The military has suspended the country’s Senate, high constitutional court, electoral body and other state institutions, leaving only the National Assembly.

On Tuesday, 130 members of parliament voted in favor of impeaching the president, well above the two-thirds constitutional threshold required.

 The High Constitutional Court still has to validate the vote, but the presidency has called the assembly meeting unconstitutional and any resulting resolution “null and void,” after the president dissolved the National Assembly.

What do we know about the protest movement?

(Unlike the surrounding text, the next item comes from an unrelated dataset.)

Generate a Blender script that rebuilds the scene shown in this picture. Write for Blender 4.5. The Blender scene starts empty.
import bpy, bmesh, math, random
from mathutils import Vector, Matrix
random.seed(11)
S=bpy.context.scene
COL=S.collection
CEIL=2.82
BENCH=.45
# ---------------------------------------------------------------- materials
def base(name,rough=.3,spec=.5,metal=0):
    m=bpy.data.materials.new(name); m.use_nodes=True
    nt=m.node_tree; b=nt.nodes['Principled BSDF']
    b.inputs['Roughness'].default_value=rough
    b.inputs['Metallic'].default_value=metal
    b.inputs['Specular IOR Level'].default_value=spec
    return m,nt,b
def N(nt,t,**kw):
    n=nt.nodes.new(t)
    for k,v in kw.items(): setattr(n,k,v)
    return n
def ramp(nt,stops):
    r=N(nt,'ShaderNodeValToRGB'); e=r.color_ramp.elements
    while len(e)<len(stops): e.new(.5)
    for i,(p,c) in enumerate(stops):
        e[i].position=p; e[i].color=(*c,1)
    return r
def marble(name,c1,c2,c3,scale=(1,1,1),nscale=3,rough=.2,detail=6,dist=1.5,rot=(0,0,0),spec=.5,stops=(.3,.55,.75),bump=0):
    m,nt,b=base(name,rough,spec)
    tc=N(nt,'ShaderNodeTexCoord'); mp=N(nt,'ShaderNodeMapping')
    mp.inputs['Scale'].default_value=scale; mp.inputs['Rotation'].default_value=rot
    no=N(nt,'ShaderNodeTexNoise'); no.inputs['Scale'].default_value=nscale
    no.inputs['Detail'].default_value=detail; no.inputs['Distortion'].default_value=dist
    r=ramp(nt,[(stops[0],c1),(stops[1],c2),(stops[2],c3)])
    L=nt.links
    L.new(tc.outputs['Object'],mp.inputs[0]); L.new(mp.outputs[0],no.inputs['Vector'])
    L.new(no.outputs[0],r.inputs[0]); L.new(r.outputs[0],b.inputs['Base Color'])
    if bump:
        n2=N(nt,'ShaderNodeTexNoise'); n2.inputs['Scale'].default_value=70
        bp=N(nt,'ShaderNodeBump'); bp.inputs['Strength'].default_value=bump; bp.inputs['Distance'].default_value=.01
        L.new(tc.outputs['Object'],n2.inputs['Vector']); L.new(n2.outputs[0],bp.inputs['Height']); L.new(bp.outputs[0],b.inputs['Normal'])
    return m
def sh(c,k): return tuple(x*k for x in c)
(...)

Demonstrations erupted in the country on September 25 over water and power shortages and quickly escalated into an uprising over broader grievances, including corruption, bad governance and a lack of basic services.

The anger mirrored recent protests against ruling elites elsewhere, including Nepal and Morocco.

On Tuesday, at Antananarivo’s 13 May Square, along the main drag lined with palm trees and French colonial buildings, thousands of protesters danced, marched, sang songs and waved banners denouncing Rajoelina as a French stooge because of his dual citizenship and support from Madagascar’s former colonizer.

Many were waving Malagasy flags and the signature Gen Z protest banner of a skull and crossbones from the Japanese “One Piece” anime series.

French President Emmanuel Macron said on Tuesday that constitutional order must be preserved and that while France understood the grievances of the youth, they should not be exploited by military factions.

Rajoelina has appeared increasingly isolated after losing the support of CAPSAT, an elite unit which had helped him to seize power in a 2009 coup.

CAPSAT joined the protesters over the weekend, saying it would refuse to fire on them and escorting thousands of demonstrators in the main square of the capital Antananarivo.

It later said it was taking charge of the military and appointed a new army chief, prompting Rajoelina to warn on Sunday of an attempt to seize power.

The paramilitary gendarmerie and the police have since broken ranks with the president.

Madagascar, where the average age is less than 20, has a population of about 30 million, three-quarters of whom live in poverty.

GDP per capita plunged 45 percent from the time of independence in 1960 to 2020, according to the World Bank.